“Emek ve direniş ezgileri…”

Mamak İşçi Kültür Evi yıllardır devrimci kültür sanat alanındaki çalışmalarını sürdürüyor. Kültür Evi bünyesinde oluşturulan Müzik Atölyesi de hem devrimci kültür sanat çalışmalarının emekçilere taşınmasında rol oynuyor hem de öz ürünü olan eserlerle işçi sınıfının kültürünün yaratılması çabasına hizmet ediyor. Atölye bileşenleri ile 25 Ocak’ta gerçekleştireceklerl konser öncesinde konuştuk…

25 Ocak’ta “Geçmişten geleceğe emek ve direniş ezgileri” başlığı ile bir konser düzenleyeceksiniz. Konserinizin içeriği ve hedeflerinden kısaca bahseder misiniz?

Yıllardır devrimci kültür sanat ve müzik alanında çalışmalar yürütüyoruz. Bu çalışmalar esnasında temel hedefimiz işçi ve emekçilerin kültür sanat ile devrimci bir temelde buluşmasını sağlamak oldu. Gündemleri değişebilir. Bir gün 1 Mayıs olur, başka bir gün devrimci bir sanatçıyı anmak şeklinde olur, bu değişebilir.

Bu sefer aylar öncesinden bir tartışma yürüterek bir konsept üzerinden içerik belirlemeye çalıştık. Konserin temel şiarından anlaşılacağı üzere geçmiş ile geleceği ortak noktaları üzerinden tartışarak bir repertuvar oluşturduk. Öncelikle geçmişte mücadeleye dair neler yaşanmış, bunları araştırdık. Kesinlikle işlenmesi gereken Anadolu’da yaşanan direnişleri, bunun ardı sıra daha yakın tarihte yaşanan işçi sınıfının mücadelesi ve yaşanmışlıkları üzerine eserler belirlemeyi tercih ettik. Biliyorsunuz, sermaye iktidarının en önemli önceliklerinden biri de işçi sınıfında tarih bilincini yok etmek, olduğu kadarıyla da kendi gerici tarih anlayışını ona empoze etmektir. Bunun bir tamamlayıcısı olmak üzere gelecek-toplumsal kurtuluşa dair de derin bir umutsuzluk yaymaktır. Bu durumda biz konserimizin bir tamamlayıcısı olarak geçmişte yaşanmış olmasına rağmen, geleceği temsil etmek üzere işçi sınıfının görece başarıya ulaşmış deneyimleri üzerinden hareket ettik. Bunun en öncelikli başlıklarını Ekim Devrimi ve Paris Komünü oluşturdu. Bu iki temel deneyim üzerine eserler ile de umuda işaret etmek üzerinden repertuvarı tamamladık.
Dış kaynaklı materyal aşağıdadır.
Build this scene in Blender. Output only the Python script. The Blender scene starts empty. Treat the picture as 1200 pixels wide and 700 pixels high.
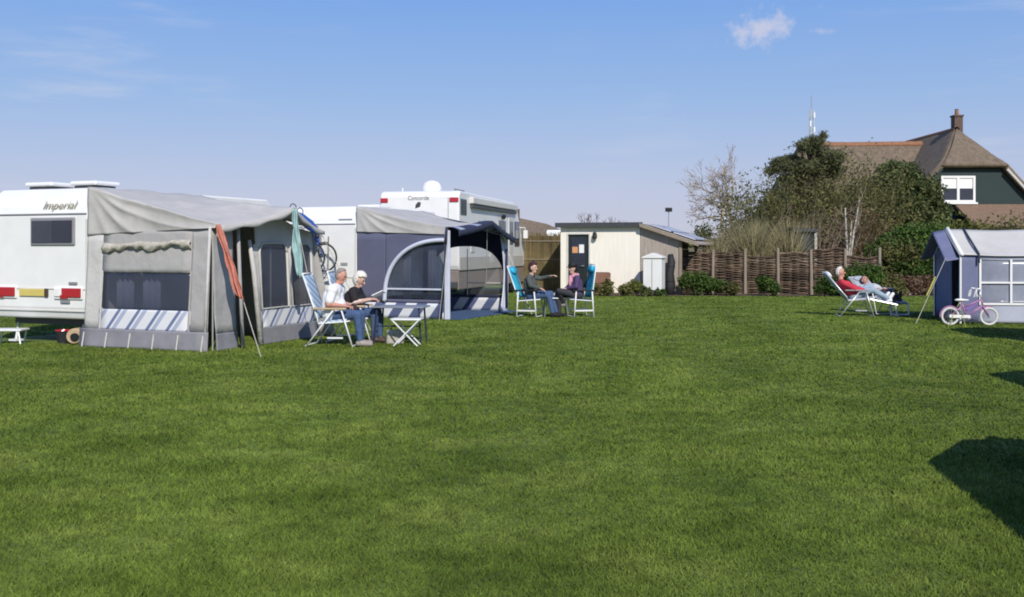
import bpy, bmesh, math, random
import numpy as np
from mathutils import Vector, Matrix, Euler, noise
R = math.radians
random.seed(7); RNG = np.random.default_rng(7)
S = bpy.context.scene
COL = S.collection
V = Vector

# ------------------------------------------------------------------ materials
def mat(name, col, rough=.6, metal=0, var=.1, scale=5, bump=0, bscale=40, trans=0, alpha=1, coat=0, stretch=None, spec=.4):
    m = bpy.data.materials.new(name); m.use_nodes = True
    nt = m.node_tree; N = nt.nodes; L = nt.links
    b = N['Principled BSDF']; out = N['Material Output']
    b.inputs['Roughness'].default_value = rough; b.inputs['Metallic'].default_value = metal
    b.inputs['Specular IOR Level'].default_value = spec
    b.inputs['Alpha'].default_value = alpha; b.inputs['Coat Weight'].default_value = coat
    b.inputs['Base Color'].default_value = (*col, 1)
    tc = N.new('ShaderNodeTexCoord')
    src = tc.outputs['Object']
    if stretch:
        mp = N.new('ShaderNodeMapping'); mp.inputs['Scale'].default_value = stretch
        L.new(src, mp.inputs['Vector']); src = mp.outputs['Vector']
    if var:
        n = N.new('ShaderNodeTexNoise'); n.inputs['Scale'].default_value = scale; n.inputs['Detail'].default_value = 6
        n.inputs['Roughness'].default_value = .65
        L.new(src, n.inputs['Vector'])
        mr = N.new('ShaderNodeMapRange'); mr.inputs[1].default_value = .3; mr.inputs[2].default_value = .7
        mr.inputs[3].default_value = 1 - var; mr.inputs[4].default_value = 1 + var
        L.new(n.outputs['Fac'], mr.inputs[0])
        vm = N.new('ShaderNodeVectorMath'); vm.operation = 'SCALE'; vm.inputs[0].default_value = col
        L.new(mr.outputs[0], vm.inputs['Scale']); L.new(vm.outputs[0], b.inputs['Base Color'])
        csrc = vm.outputs[0]
    if bump:
        n2 = N.new('ShaderNodeTexNoise'); n2.inputs['Scale'].default_value = bscale; n2.inputs['Detail'].default_value = 4
        L.new(src, n2.inputs['Vector'])
        bp = N.new('ShaderNodeBump'); bp.inputs['Strength'].default_value = bump; bp.inputs['Distance'].default_value = .02
        L.new(n2.outputs['Fac'], bp.inputs['Height']); L.new(bp.outputs[0], b.inputs['Normal'])
    if trans:
        t = N.new('ShaderNodeBsdfTranslucent'); t.inputs['Color'].default_value = (*col, 1)
        if var: L.new(csrc, t.inputs['Color'])
        mx = N.new('ShaderNodeMixShader'); mx.inputs[0].default_value = trans
        L.new(b.outputs[0], mx.inputs[1]); L.new(t.outputs[0], mx.inputs[2]); L.new(mx.outputs[0], out.inputs['Surface'])
    return m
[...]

Tabi buradaki temel amacımız -başta belirttiğimiz gibi- işçi ve emekçilerde devrimci bir kültürü var edebilmek adına küçük bir adım atmaktır. Tabii ki şunun bilincindeyiz: Aslolan damlaların sürekliliği… Yani bu çalışmalarımızı sık sık emekçilerle buluşturmaktır.
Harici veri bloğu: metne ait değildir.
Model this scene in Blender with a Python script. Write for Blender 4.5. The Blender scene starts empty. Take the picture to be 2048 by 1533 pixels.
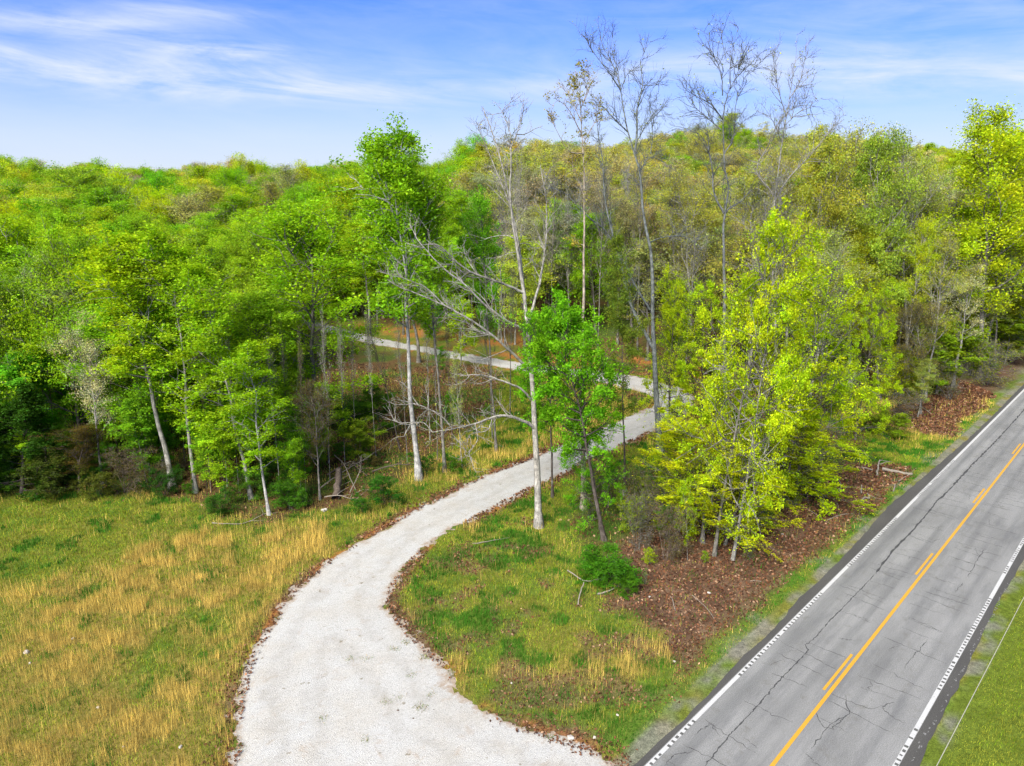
import bpy, math, random
import numpy as np
from mathutils import Vector, Matrix, Euler
R = math.radians
rng = np.random.default_rng(7)
random.seed(7)
sc = bpy.context.scene
COL = sc.collection

# ------------------------------------------------------------------ camera
FPX, W0, H0 = 1420.0, 2048.0, 1533.0
PITCH = R(16.1)
CAMH = 21.0
cam = bpy.data.cameras.new('camera')
cam.sensor_width = 36.0
cam.lens = 36.0 * FPX / W0
cam.clip_start = 0.1
cam.clip_end = 6000
camo = bpy.data.objects.new('camera', cam)
COL.objects.link(camo)
camo.location = (0, 0, CAMH)
camo.rotation_euler = (R(90) - PITCH, 0, 0)
sc.camera = camo
# ------------------------------------------------------------------ light
EXPOSURE = 2.9
SUN_EL, SUN_AZ = 46.0, 212.0          # azimuth clockwise from +Y (view direction)
SUN_STR, SUN_ANG = 1.5, 40.0
SKY_STR = 0.05
sc.view_settings.view_transform = 'Standard'
sc.view_settings.look = 'None'
sc.view_settings.gamma = 1.0
sc.view_settings.exposure = EXPOSURE
sc.view_settings.use_curve_mapping = False
sc.render.engine = 'CYCLES'
sc.cycles.max_bounces = 5
sc.cycles.diffuse_bounces = 3
sc.cycles.glossy_bounces = 1
sc.cycles.transmission_bounces = 3
sc.cycles.transparent_max_bounces = 4
sc.cycles.use_adaptive_sampling = True
sc.cycles.adaptive_threshold = 0.02
sc.cycles.adaptive_min_samples = 32
sc.cycles.use_denoising = True
sc.cycles.denoising_input_passes = 'RGB_ALBEDO_NORMAL'
sc.cycles.time_limit = 700
sc.render.use_persistent_data = False

SKY_TINT = (0.070, 0.218, 0.64)
CLOUD = (0.109, 0.119, 0.131)
sun = bpy.data.lights.new('sun', 'SUN')
sun.energy = SUN_STR
sun.angle = R(SUN_ANG)
sun.color = (1.0, 0.95, 0.86)
suno = bpy.data.objects.new('sun', sun)
COL.objects.link(suno)
az = R(SUN_AZ)
sd = Vector((math.sin(az) * math.cos(R(SUN_EL)), math.cos(az) * math.cos(R(SUN_EL)), math.sin(R(SUN_EL))))
suno.rotation_euler = sd.to_track_quat('Z', 'Y').to_euler()

def N(nt, typ, loc=None, **kw):
    n = nt.nodes.new(typ)
    for k, v in kw.items():
        setattr(n, k, v)
    return n

def math_node(nt, op, a, b=None, clamp=False):
    n = nt.nodes.new('ShaderNodeMath')
    n.operation = op
    n.use_clamp = clamp
    for i, v in enumerate((a, b)):
        if v is None:
            continue
        if isinstance(v, (int, float)):
            n.inputs[i].default_value = v
        else:
            nt.links.new(v, n.inputs[i])
    return n.outputs[0]

def ramp(nt, fac, stops, interp='LINEAR'):
    n = nt.nodes.new('ShaderNodeValToRGB')
    cr = n.color_ramp
    cr.interpolation = interp
    while len(cr.elements) > len(stops):
        cr.elements.remove(cr.elements[-1])
    while len(cr.elements) < len(stops):
        cr.elements.new(0.5)
    for e, (p, c) in zip(cr.elements, stops):
        e.position = p
        e.color = (c, c, c, 1) if isinstance(c, (int, float)) else (*c, 1)
    nt.links.new(fac, n.inputs[0])
    return n.outputs[0]

def mixc(nt, fac, a, b, blend='MIX'):
    n = nt.nodes.new('ShaderNodeMix')
    n.data_type = 'RGBA'
    n.blend_type = blend
    n.clamp_factor = True
    for sock, v in ((n.inputs[0], fac), (n.inputs[6], a), (n.inputs[7], b)):
        if isinstance(v, (int, float)):
            sock.default_value = v
        elif isinstance(v, tuple):
            sock.default_value = (*v, 1)
        else:
            nt.links.new(v, sock)
    return n.outputs[2]

def noise(nt, vec, scale, detail=4, rough=0.55, dist=0.0):
    n = nt.nodes.new('ShaderNodeTexNoise')
    n.inputs['Scale'].default_value = scale
    n.inputs['Detail'].default_value = detail
    n.inputs['Roughness'].default_value = rough
    n.inputs['Distortion'].default_value = dist
    if vec is not None:
        nt.links.new(vec, n.inputs['Vector'])
    return n.outputs['Fac']

def mapping(nt, vec, scale=(1, 1, 1), loc=(0, 0, 0), rot=(0, 0, 0)):
    n = nt.nodes.new('ShaderNodeMapping')
    n.inputs['Scale'].default_value = scale
    n.inputs['Location'].default_value = loc
    n.inputs['Rotation'].default_value = rot
    nt.links.new(vec, n.inputs['Vector'])
    return n.outputs[0]

world = bpy.data.worlds.new('World')
sc.world = world
world.use_nodes = True
nt = world.node_tree
bg = nt.nodes['Background']
sky = N(nt, 'ShaderNodeTexSky', sky_type='NISHITA', sun_disc=False)
sky.sun_elevation = R(SUN_EL)
sky.sun_rotation = az
sky.altitude = 200
sky.air_density = 1.0
sky.dust_density = 0.6
sky.ozone_density = 3.0
tc = N(nt, 'ShaderNodeTexCoord')
dirv = tc.outputs['Generated']
sep = N(nt, 'ShaderNodeSeparateXYZ')
nt.links.new(dirv, sep.inputs[0])
azn = math_node(nt, 'ARCTAN2', sep.outputs[0], sep.outputs[1])
eln = math_node(nt, 'ARCSINE', sep.outputs[2])
cmb = N(nt, 'ShaderNodeCombineXYZ')
nt.links.new(azn, cmb.inputs[0])
nt.links.new(math_node(nt, 'ADD', eln, math_node(nt, 'MULTIPLY', azn, 0.07)), cmb.inputs[1])
cv = cmb.outputs[0]
# thin high cloud: long streaks with feathered ends, thicker in two banks
n1 = noise(nt, mapping(nt, cv, scale=(4.2, 26.0, 1), loc=(1.3, 0.4, 0), rot=(0, 0, R(4))), 1.0, 10, 0.62, 0.9)
n2 = noise(nt, mapping(nt, cv, scale=(7.0, 30.0, 1), loc=(7.1, 3.0, 0), rot=(0, 0, R(8))), 1.0, 8, 0.62, 0.5)
def bank(a0, aw, e0, ew, k):
    a = math_node(nt, 'DIVIDE', math_node(nt, 'SUBTRACT', azn, a0), aw)
    e = math_node(nt, 'DIVIDE', math_node(nt, 'SUBTRACT', eln, e0), ew)
    r2 = math_node(nt, 'ADD', math_node(nt, 'MULTIPLY', a, a), math_node(nt, 'MULTIPLY', e, e))
    return math_node(nt, 'MULTIPLY', math_node(nt, 'EXPONENT', math_node(nt, 'MULTIPLY', r2, -1.0)), k)
bk = None
for q in ((-0.62, 0.42, 0.125, 0.022, 0.65), (-0.50, 0.10, 0.165, 0.012, 0.8), (-0.355, 0.06, 0.148, 0.010, 1.0), (-0.30, 0.30, 0.105, 0.018, 0.7), (0.30, 0.20, 0.125, 0.024, 0.95), (0.72, 0.30, 0.105, 0.016, 0.85), (-0.40, 0.09, 0.185, 0.012, 0.5), (0.9, 0.5, 0.2, 0.05, 0.35), (2.6, 1.4, 0.25, 0.12, 0.5), (-2.4, 1.0, 0.3, 0.1, 0.5)):
    b_ = bank(*q)
    bk = b_ if bk is None else math_node(nt, 'ADD', bk, b_)
wisp = math_node(nt, 'ADD', math_node(nt, 'MULTIPLY', ramp(nt, n1, [(0.36, 0.0), (0.68, 1.0)]), math_node(nt, 'ADD', math_node(nt, 'MULTIPLY', bk, 1.0), 0.12)),
                 math_node(nt, 'MULTIPLY', ramp(nt, n2, [(0.45, 0.0), (0.75, 1.0)]), math_node(nt, 'ADD', math_node(nt, 'MULTIPLY', bk, 0.55), 0.10)))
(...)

Eserlerin seçimini ve konser hazırlığını yaparken nelere dikkat ediyorsunuz, kısaca konser ön çalışmasından bahseder misiniz?

İlk sorunun sonunda söylediğimiz şey aslında bu sorunun yanıtının başlangıcıdır. Çalışmalarımızda sürekliliğe, disipline ve kolektif bir işleyişe son derece dikkat ediyoruz. Biz kendimizi “atölye” olarak tanımlıyoruz. Sürekli bir araya gelerek birbirimizden hem müzik tekniği anlamında hem de devrimci kültür sanat birikimi anlamında öğreniyoruz.

Bu disiplini -her etkinlikte olduğu gibi- bu konserin ön çalışmasında da var etmeye dikkat ediyoruz. Bu sadece “iyi bir çalışma” yürütmek için değil, başta kendimiz olmak üzere devrimci kültür sanatı gün be gün yaşamımızın bir parçası olarak üretmek için önemlidir. Tabii ki bu esnada güncel saldırılar karşısında da direnişlerde de bu sayede organik olarak yer alma imkânı buluyoruz. En azından ilde olduğu kadarıyla direnişlere desteğe gidiyoruz. Öğretmenlerin, maden işçilerinin direnişinde gösterdiğimiz dayanışma bunun örnekleridir.